Tossing 6 - count them SIX - touchdown passes before the game was four minutes into the second half, tying an NFL playoff record, Brady and his Patriots routed the forlorn Broncos 45-10.The major ass-whipping, accompanied by hoots from the New England crowd and mocking chants of "Tebow! Te-BOE!" put a gnarly finish on the game's ending while dashing the hopes of the Tebow faithful that another miracle was yet in the works and he'd somehow pull one out with his "Lord and Savior" on his side. And no, to a Jesuit opinionator (Fr. J. Martin) in yesterday's WSJ, even if the Tebow led Broncs had somehow won, it wouldn't have "decimated atheism in the Rocky Mountain region". It merely would have meant the Broncos and Tebow had more luck or Zebra's calls on their side than anyone might have imagined!

In other words, the end had an absolute finality to it that, mercifully, should finally quell the continual jabber about Tim Tebow and his ways while giving short shrift to so many superior QBs. But what did one behold when the Broncos were on offense? Only pathos and chaos! They began - even after winning the coin toss- by "deferring", which was equivalent to allowing NE to spot them 7 pts, which is what happend. Brady basically said: "Oh yeah? You're going to defer? Okay, we will just go and take a seven point lead!" Which they did.

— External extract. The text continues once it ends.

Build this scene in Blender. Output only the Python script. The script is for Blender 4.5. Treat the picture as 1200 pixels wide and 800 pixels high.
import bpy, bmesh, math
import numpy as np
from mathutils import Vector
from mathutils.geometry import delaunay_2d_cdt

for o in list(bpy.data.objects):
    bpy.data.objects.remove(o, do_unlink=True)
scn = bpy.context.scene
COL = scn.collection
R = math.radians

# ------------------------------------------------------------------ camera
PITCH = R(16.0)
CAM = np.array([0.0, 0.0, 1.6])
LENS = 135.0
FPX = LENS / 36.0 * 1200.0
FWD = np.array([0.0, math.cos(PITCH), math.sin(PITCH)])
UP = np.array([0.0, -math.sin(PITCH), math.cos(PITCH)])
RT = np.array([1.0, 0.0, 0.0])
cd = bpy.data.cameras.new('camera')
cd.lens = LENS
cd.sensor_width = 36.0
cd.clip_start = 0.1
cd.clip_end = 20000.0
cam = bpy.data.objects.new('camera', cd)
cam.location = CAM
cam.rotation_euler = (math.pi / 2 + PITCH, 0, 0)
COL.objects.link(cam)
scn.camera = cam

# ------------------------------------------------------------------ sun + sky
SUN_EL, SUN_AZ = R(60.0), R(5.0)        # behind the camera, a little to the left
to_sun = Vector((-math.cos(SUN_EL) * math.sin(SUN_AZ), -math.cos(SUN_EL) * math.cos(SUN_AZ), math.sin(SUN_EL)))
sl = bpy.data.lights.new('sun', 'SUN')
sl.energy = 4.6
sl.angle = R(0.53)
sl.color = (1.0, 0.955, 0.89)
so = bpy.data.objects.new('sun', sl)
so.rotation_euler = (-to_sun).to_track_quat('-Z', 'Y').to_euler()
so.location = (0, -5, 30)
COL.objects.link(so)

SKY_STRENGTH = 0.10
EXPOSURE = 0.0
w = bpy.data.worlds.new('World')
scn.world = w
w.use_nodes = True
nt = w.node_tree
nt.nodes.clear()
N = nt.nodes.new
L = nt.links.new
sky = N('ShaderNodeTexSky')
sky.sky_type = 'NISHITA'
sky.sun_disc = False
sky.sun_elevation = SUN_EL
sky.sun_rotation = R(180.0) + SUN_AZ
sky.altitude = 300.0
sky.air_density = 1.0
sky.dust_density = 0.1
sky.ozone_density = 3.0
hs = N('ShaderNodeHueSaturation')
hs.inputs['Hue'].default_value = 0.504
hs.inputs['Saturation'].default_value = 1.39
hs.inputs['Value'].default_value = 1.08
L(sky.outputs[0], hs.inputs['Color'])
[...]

Over most of the Broncos' possessions, meanwhile, they kept running a foolish option play which the Patriot defenders always sniffed out and halted - usually for negative yards. Meanwhile, by the middle of the third quarter, behind by 35-7, the Broncos had racked up 13 negative plays (that is, plays for negative yardage) with many made by Tebow himself. Unlike last week, when he played with his WRs like Eddie Royal and Demaryus Thomas against a feeble secondary - with outstanding Ryan Clark missing from action- NE was whole and they didn't miss a beat. None of the Broncos receivers were able to get open enough to make big plays. Tears meanwhile filled bars and sports pubs from Pueblo all the way to Denver on the I25.

Is the land now filled with inveterate, cynical "Tebow haters"? Not really. The fact is most of us don't "hate" Tim Tebow. Hell, we hardly know him personally. What we hate is the media hype and schmaltz surrounding him and the unthinking nature of his fans and groupies who appear to conflate occasional luck on the football field with some type of divine intervention or "miracle" - when a small dose of critical thought ought to lead them to ask 'Why this time and not next time?'

We also detest how the evangelical whackos in the country have exploited Tebow to their own ends to push their agendas. Such as Colorado Springs -based 'Focus on the Family' which featured a "John 3:16" ad in the midst of last night's game. Have they no shame? Has Tebow no shame for permitting himself to be used to further others' agendas? The point is what we detest is not Tebow personally but allowing himself to be used for such blatant hypocritical posturing and nonsense, even as his many fans dote on him but do so while lacking any balance or proportion or judgment. This is what has driven many of us literally nuts, and why we hoped someone would finally put a lid on it.

Fortunately, Tom Brady did last night, and in stunning fashion. Yes, mayhap Tim will be resurrected next year. But at least for about eight months we shall hear no more about his "magical plays", his special whatever it is, or "miracles" that "bind the faithful".

All genuine miracle workers, alas, need them to keep occurring in order to be marked real...and they can't fail when the biggest obstacles emerge (such as 45-10 leads). Unfortunately for Tim, his miracle train crashed last night -- running into a determined New England team itself committed to ending the vacuous nonsense and hype....at least for another year!